Вскоре мы подошли к месту боя. На востоке над обширной равниной забрезжил рассвет. Величественные деревья аламо, стройными рядами поднимавшиеся по бокам каналов, уходивших на запад, огласились многоголосьем птичьим пением. Становилось теплее, пахло землей, травой и молодой кукурузой – запахи тихой летней зари. И от этого грохот сражения казался порождением безумия. Истерический треск ружейного огня, который как будто сопровождался непрерывным приглушенным воплем, хотя, когда вы вслушивались, это впечатление исчезало. Отрывистая смертоносная чечетка пулеметов, словно где-то долбит клювом огромный дятел. Гром орудий, подобный ударам тысячепудовых колоколов, и свист снарядов: бум! – пи-и-н-и-ю! И самый страшный из всех звуков войны – свист рвущейся шрапнели: трах! – ви-и-и-й-я!
Раскаленное солнце выплыло на востоке из легкого тумана, поднявшегося от плодородной земли, и над бесплодной восточной равниной заколебался горячий воздух. Солнечные лучи заиграли на ослепительно зеленых верхушках высоких аламо, окаймлявших канал, тянувшийся справа от железнодорожного полотна. Ряды деревьев здесь кончались; за ними громоздились друг на друга обнаженные горные хребты, залитые розовым светом. Мы опять вступили в сожженную солнцем пустыню, густо поросшую пыльным мескитом. Если не считать еще одного ряда аламо, тянувшегося с востока на запад почти у самого города, на всей равнине больше не было деревьев, кроме двух-трех с правой стороны. До Гомес-Паласио было уже совсем близко – мили две, не больше – и часть города лежала перед нами как на ладони. Вот направо черный круглый резервуар – водокачка, позади него – железнодорожное депо; налево, по другую сторону пути, низкие глинобитные стены Бриттингем-Корраля. Налево подымались, четко рисуясь в прозрачном воздухе, дымовые трубы, здания и деревья мыловаренного завода Ла-Эсперанца. Направо, словно совсем рядом с железнодорожным полотном, суровая каменная гора Черро-де-ла-Пилья вздымает свои отвесные склоны, увенчанные на вершине каменной цистерной; а западный склон горы понижается отлого волнистым кряжем длиной в милю.

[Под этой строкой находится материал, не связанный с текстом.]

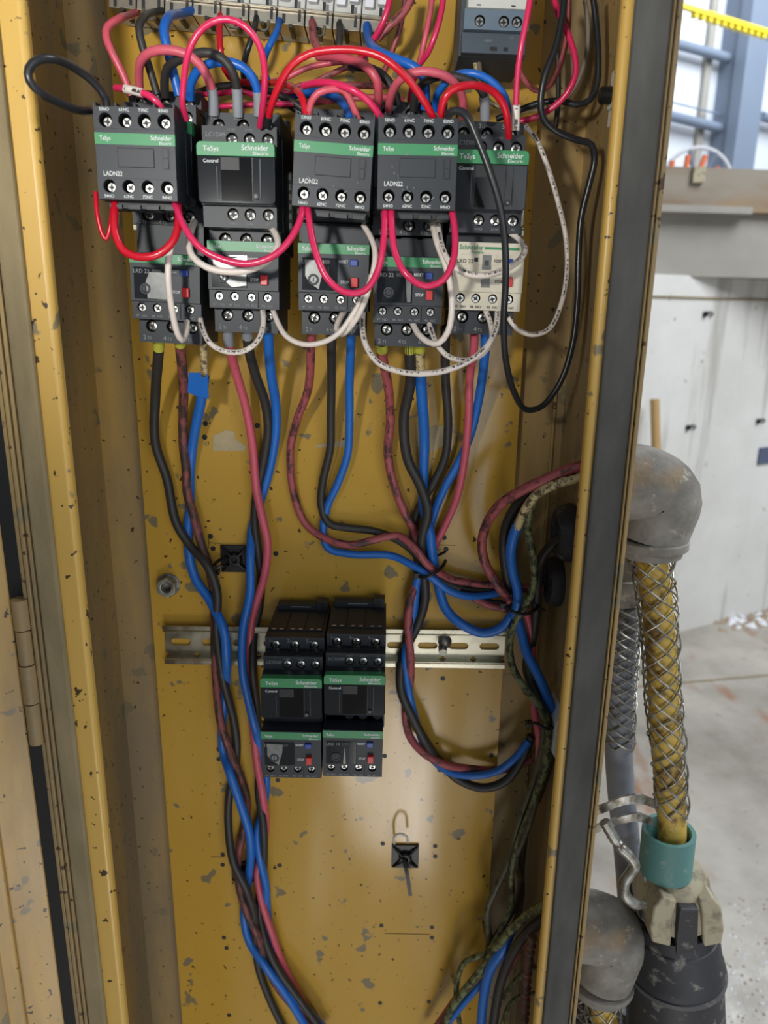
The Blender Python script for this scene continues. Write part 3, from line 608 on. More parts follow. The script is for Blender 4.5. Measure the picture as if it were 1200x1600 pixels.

Большая часть Гомеса лежит за этим отрогом Черро, у западного конца которого ярким пятном зелени на сером фоне пустыни выделяются виллы и сады Лердо. Высокие бурые горы на западе мощным полукругом охватывают оба города и затем уходят на юг – бесконечный ряд суровых, голых хребтов. И прямо на юг от Гомеса, у подножия этих хребтов, расположен Торреон, богатейший город Северной Мексики.